Return the first line, the line containing "col = scene.collection", and every line between them, exactly as they stand.

** Begin Dataset section **

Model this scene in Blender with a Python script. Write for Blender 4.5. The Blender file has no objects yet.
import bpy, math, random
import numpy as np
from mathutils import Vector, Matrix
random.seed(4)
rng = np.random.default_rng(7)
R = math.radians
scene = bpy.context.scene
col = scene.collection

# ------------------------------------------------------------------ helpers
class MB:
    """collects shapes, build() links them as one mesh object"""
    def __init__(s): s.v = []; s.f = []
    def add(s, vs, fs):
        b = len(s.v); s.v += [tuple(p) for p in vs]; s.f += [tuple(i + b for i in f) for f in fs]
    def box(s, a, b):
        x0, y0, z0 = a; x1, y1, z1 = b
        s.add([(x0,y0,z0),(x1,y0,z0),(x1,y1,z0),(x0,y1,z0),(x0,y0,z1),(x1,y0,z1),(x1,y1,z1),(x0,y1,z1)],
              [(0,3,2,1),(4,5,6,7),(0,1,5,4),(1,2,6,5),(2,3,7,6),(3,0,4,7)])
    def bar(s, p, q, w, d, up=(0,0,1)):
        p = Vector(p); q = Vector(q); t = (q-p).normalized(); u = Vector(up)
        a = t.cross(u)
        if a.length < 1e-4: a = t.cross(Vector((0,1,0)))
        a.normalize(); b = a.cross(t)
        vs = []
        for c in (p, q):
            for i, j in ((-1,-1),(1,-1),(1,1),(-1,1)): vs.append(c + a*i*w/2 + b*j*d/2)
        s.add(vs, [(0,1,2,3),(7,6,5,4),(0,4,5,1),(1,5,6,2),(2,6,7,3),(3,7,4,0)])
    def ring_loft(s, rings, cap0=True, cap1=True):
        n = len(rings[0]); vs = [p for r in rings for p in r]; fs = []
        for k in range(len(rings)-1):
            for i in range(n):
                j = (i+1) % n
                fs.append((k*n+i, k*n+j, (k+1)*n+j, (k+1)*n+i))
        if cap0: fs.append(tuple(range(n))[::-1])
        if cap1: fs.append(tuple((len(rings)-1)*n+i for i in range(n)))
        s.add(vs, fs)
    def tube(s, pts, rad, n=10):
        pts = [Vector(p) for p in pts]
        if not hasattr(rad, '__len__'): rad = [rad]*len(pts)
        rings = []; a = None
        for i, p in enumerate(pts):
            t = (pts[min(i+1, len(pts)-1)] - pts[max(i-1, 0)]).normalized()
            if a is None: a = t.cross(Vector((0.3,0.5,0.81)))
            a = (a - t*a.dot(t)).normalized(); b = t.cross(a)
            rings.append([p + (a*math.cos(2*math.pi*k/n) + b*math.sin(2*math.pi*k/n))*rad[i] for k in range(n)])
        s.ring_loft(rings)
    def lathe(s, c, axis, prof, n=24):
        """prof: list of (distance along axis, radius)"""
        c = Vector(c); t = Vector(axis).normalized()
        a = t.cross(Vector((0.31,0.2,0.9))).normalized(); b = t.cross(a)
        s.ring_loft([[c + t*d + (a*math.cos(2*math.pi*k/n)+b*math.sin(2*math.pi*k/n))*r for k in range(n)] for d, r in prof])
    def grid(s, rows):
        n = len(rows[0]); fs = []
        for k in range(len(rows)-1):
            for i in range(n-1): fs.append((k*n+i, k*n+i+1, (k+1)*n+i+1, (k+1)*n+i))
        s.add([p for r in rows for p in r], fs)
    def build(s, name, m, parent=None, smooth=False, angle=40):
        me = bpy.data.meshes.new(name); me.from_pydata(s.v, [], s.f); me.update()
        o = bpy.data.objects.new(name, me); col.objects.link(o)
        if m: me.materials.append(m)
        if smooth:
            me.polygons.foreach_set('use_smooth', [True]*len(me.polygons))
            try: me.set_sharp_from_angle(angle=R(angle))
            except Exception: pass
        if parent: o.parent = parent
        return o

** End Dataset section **

## Complete answer
Model this scene in Blender with a Python script. Write for Blender 4.5. The Blender file has no objects yet.
import bpy, math, random
import numpy as np
from mathutils import Vector, Matrix
random.seed(4)
rng = np.random.default_rng(7)
R = math.radians
scene = bpy.context.scene
col = scene.collection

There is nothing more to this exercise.